Task material:

━━━━━━━━━━

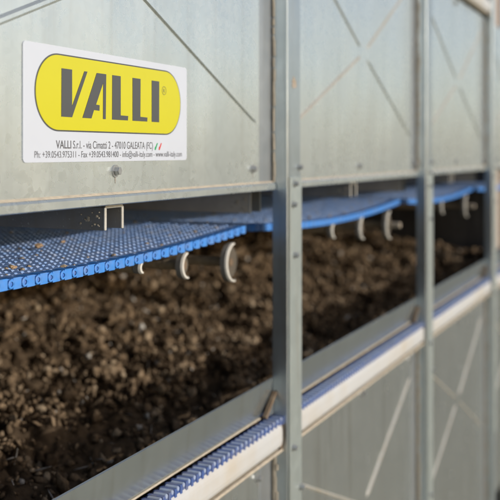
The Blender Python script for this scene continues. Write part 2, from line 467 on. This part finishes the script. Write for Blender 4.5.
for px, mt in ((155.5, GREEN), (159.5, RED)):            # small two colour tick after the address
    x, z = P2(px, 146.5)
    a = MB(); a.flat([(x - 0.0035, z - 0.0035), (x - 0.0015, z - 0.0038), (x + 0.0030, z + 0.0036), (x + 0.0012, z + 0.0036), (x - 0.0012, z + 0.0002), (x - 0.0028, z - 0.0006)], -0.0012, -0.0009)
    obj('emblem_stroke', a, mt, st)

# ------------------------------------------------------------------ blue modular belt sections
YB = 0.030
xe1 = W(246, 232, YB)[0]                                   # right end of the first section
L_B = 0.745
def sag(s):                                                # s in 0..1 along the section
    return 0.013 * (1 - (2 * s - 1) ** 2)
CAKE = plain('caked_brown_dust', (0.33, 0.26, 0.18), 0.95, dust=0.5, scale=240, var=0.4)
def ico_mesh(sub):
    bm = bmesh.new(); bmesh.ops.create_icosphere(bm, subdivisions=sub, radius=1)
    v = [tuple(p.co) for p in bm.verts]; f = [tuple(q.index for q in p.verts) for p in bm.faces]; bm.free()
    return v, f
def belt(x0, L, depth, label):
    zt = -0.0995
    t_ = thing('belt_section', (x0 + L / 2, YB, zt), label, 'belt', 'blue belt sections under the upper panels')
    nx = round(L / 0.0191); px = L / nx
    mx = nx * 2; qx = px / 2; py = 0.0150; ny = round(depth / py)
    zz = lambda x: zt - sag(min(1, max(0, (x - x0) / L)))
    s = MB()                                               # staggered rows of slots, each row a strip of links
    k = MB()
    for j in range(ny):
        y = YB + 0.0128 + j * py; off = qx / 2 if j % 2 else 0.0
        xs = sorted({x0, x0 + L} | {min(x0 + L, x0 + off + i * qx + d) for i in range(mx) for d in (0.0, 0.0036)})
        w = len(xs)
        vs = [(x, yy, zz(x) - dz) for yy, dz in ((y, 0.0006), (y + 0.0078, 0.0006), (y + py, 0.0006)) for x in xs]
        fs = []
        for i in range(w - 1):
            fs.append((i, i + 1, w + i + 1, w + i))
            if xs[i + 1] - xs[i] < 0.0040: fs.append((w + i, w + i + 1, 2*w + i + 1, 2*w + i))
        s.add(vs, fs)
        for i in range(mx):                                # rounded knuckle standing on each link
            x = x0 + off + i * qx - 0.0008
            if x < x0 or x + 0.0054 > x0 + L: continue
            z = zz(x + 0.002) + rnd.uniform(-0.0004, 0.0004)
            k.add([(x, y - 0.0022, z - 0.0008), (x + 0.0052, y - 0.0022, z - 0.0008), (x + 0.0052, y + 0.0100, z - 0.0008), (x, y + 0.0100, z - 0.0008),
                   (x + 0.0008, y, z + 0.0009), (x + 0.0044, y, z + 0.0009), (x + 0.0044, y + 0.0078, z + 0.0009), (x + 0.0008, y + 0.0078, z + 0.0009)],
                  [(4, 5, 6, 7), (0, 1, 5, 4), (1, 2, 6, 5), (2, 3, 7, 6), (3, 0, 4, 7)])
    o = obj('deck', s, BLUE_TOP, t_, fix=False)
    md = o.modifiers.new('thickness', 'SOLIDIFY'); md.thickness = 0.0055; md.offset = -1
    obj('link_row', k, BLUE_TOP, t_, fix=False)
    kd = MB(); v8, f8 = ico_mesh(1)
    for _ in range(130):
        x = x0 + L * rnd.random(); y = YB + 0.015 + (depth - 0.03) * rnd.random() ** 1.3; q = rnd.uniform(0.0008, 0.0026) * (1 + (rnd.random() < 0.06))
        kd.add([(x + p[0] * q * rnd.uniform(0.8, 1.7), y + p[1] * q * rnd.uniform(0.8, 1.5), zz(x) + 0.0006 + p[2] * q * 0.7) for p in v8], f8)
    obj('caked_dust', kd, CAKE, t_)['kind'] = 'stuff'
    e, pn = MB(), MB()
    for i in range(nx):
        x = x0 + i * px; z = zt - sag((i + 0.5) / nx)
        e.box((x + 0.0072, YB, z - 0.0092), (x + px - 0.0006, YB + 0.0125, z + 0.0012))
        e.box((x + 0.0004, YB + 0.0022, z - 0.0090), (x + 0.0072, YB + 0.0125, z + 0.0006))
        e.lathe_y((x + 0.0046, YB, z - 0.0040), [(0.0022, 0.0), (0.0043, 0.0), (0.0043, 0.009)], 14)
        e.box((x + 0.0046, YB + 0.0004, z - 0.0006), (x + 0.0075, YB + 0.0115, z + 0.0006))
        pn.lathe_y((x + 0.0046, YB + 0.0015, z - 0.0040), [(0, -0.0008), (0.0019, -0.0008), (0.0023, 0.007)], 10)
    eo = obj('edge_link', e, BLUE_EDGE, t_, bevel=0.0007)
    obj('pin_end', pn, BLUE_PIN, eo)
    return t_
bl = ['blue perforated belt section nearest the camera, its edge links in focus', 'blue belt section seen left and right of the sharpest post',
      'blue belt section between the second and the farthest post', 'blue belt end beyond the farthest post']
b0 = belt(xe1 - L_B, L_B, 0.62, bl[0])
for i in (1, 2, 3):
    dup(b0, PITCH * i, 0, bl[i])

# ------------------------------------------------------------------ cross channels over the belt
EDGE = plain('bare_cut_steel', (0.50, 0.49, 0.45), 0.5, 0.2, dust=0.4, scale=150)
def channel(x0, x1, y0, z0, z1, label, mt=None):
    t_ = thing('cross_channel', ((x0 + x1) / 2, y0, z0), label, 'channel', 'steel cross channels above the belt')
    p = MB(); w = 0.0036
    r = 0.003
    p.sweep_y([(x0, z0), (x0, z1 - r), (x0 + r, z1), (x1 - r, z1), (x1, z1 - r), (x1, z0), (x1 - w, z0), (x1 - w, z1 - w), (x0 + w, z1 - w), (x0 + w, z0)], y0, y0 + 0.75)
    obj('profile', p, mt or STEEL, t_)
    e = MB(); e.sweep_y([(x0 - 0.0002, z0 - 0.0002), (x0 - 0.0002, z1 - r), (x0 + r, z1 + 0.0002), (x1 - r, z1 + 0.0002), (x1 + 0.0002, z1 - r), (x1 + 0.0002, z0 - 0.0002), (x1 - w, z0 - 0.0002), (x1 - w, z1 - w), (x0 + w, z1 - w), (x0 + w, z0 - 0.0002)], y0 - 0.0022, y0 - 0.0001)
    obj('cut_edge', e, EDGE, t_, bevel=0.0006)
    n_ = MB(); c = ((x0 + x1) / 2 - 0.006, y0 + 0.012, z1 - w - 0.004)
    n_.lathe_y((c[0], c[1], c[2]), [(0, -0.002), (0.0052, -0.002), (0.0062, 0.0), (0.0062, 0.006), (0, 0.006)], 6)
    n_.lathe_y((c[0] + 0.001, c[1], c[2] - 0.008), [(0, -0.002), (0.0035, -0.002), (0.0035, 0.006), (0, 0.006)], 10)
    v8, f8 = ico_mesh(2)
    for (ax, az, q) in ((-0.004, -0.006, 0.0052), (0.001, -0.010, 0.0040), (-0.001, -0.003, 0.0045)):
        n_.add([(c[0] + ax + p[0] * q * rnd.uniform(0.75, 1.15), c[1] + p[1] * q, c[2] + az + 0.003 + p[2] * q * rnd.uniform(0.75, 1.15)) for p in v8], f8)
    obj('caked_nut', n_, plain('dust_caked_nut', (0.42, 0.38, 0.31), 0.8, dust=0.5, scale=160, var=0.4), t_)
    rr = random.Random(7)
    s = MB()                                               # dried splashes on the side face near the open end
    for k in range(16):
        y = y0 + 0.004 + 0.03 * rr.random() ** 1.5; z = z0 + 0.003 + (z1 - z0 - 0.008) * rr.random(); q = rr.uniform(0.0006, 0.0018)
        pts = [(x0 - 0.0004, y + q * 1.4 * math.cos(a_), z + q * math.sin(a_)) for a_ in [h * math.pi / 4 for h in range(8)]]
        s.add(pts + [(x0 - 0.0012, y, z)], [(i_, (i_ + 1) % 8, 8) for i_ in range(8)])
    obj('splash', s, DIRT, t_)
    return t_
xa = W(103, 216, 0.012)[0]; xb = W(122, 216, 0.012)[0]
c0 = channel(xa, xb, 0.012, W(110, 229.5, .012)[2], W(110, 204.3, .012)[2], 'open ended steel channel under the logo panel, splashed with dirt')
for i, l in ((1, 'blurred steel channel end under the second panel'), (2, 'blurred steel channel end under the panel beside the farthest post')):
    dup(c0, PITCH * i - 0.012, 0, l)
c1 = channel(PR[0] - 0.046, PR[0] - 0.010, 0.036, -0.0835, -0.0500, 'dusty steel cross beam running in behind the sharpest post', plain('dust_coated_steel', (0.50, 0.45, 0.38), 0.8, dust=0.5, scale=30, var=0.3, dustcol=(0.3, 0.26, 0.2)))
for i, l in ((1, 'steel cross beam running in behind the middle post'), (2, 'steel cross beam running in behind the farthest post')):
    dup(c1, PITCH * i, 0, l)

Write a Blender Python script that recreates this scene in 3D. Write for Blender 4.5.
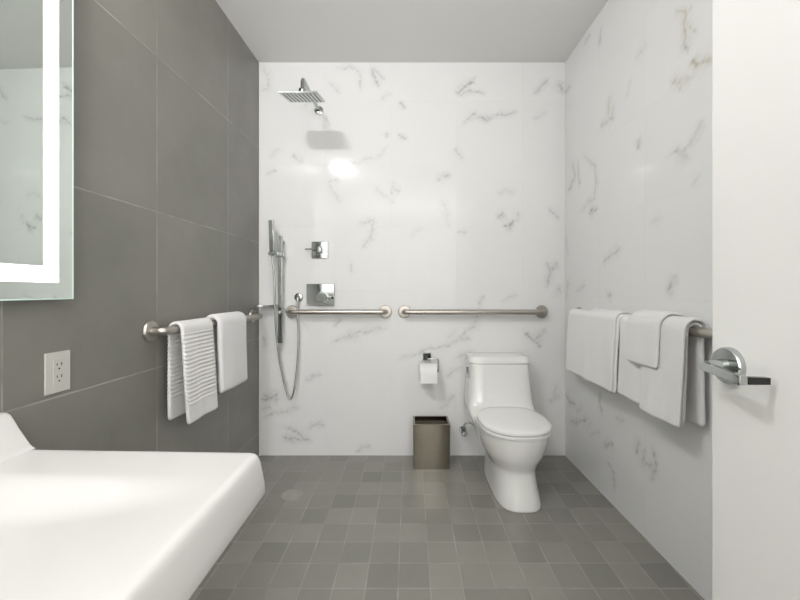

━━━━━━━━━━

Exercise: Give a single number: the count of lines above that include the word "this".

Response: 2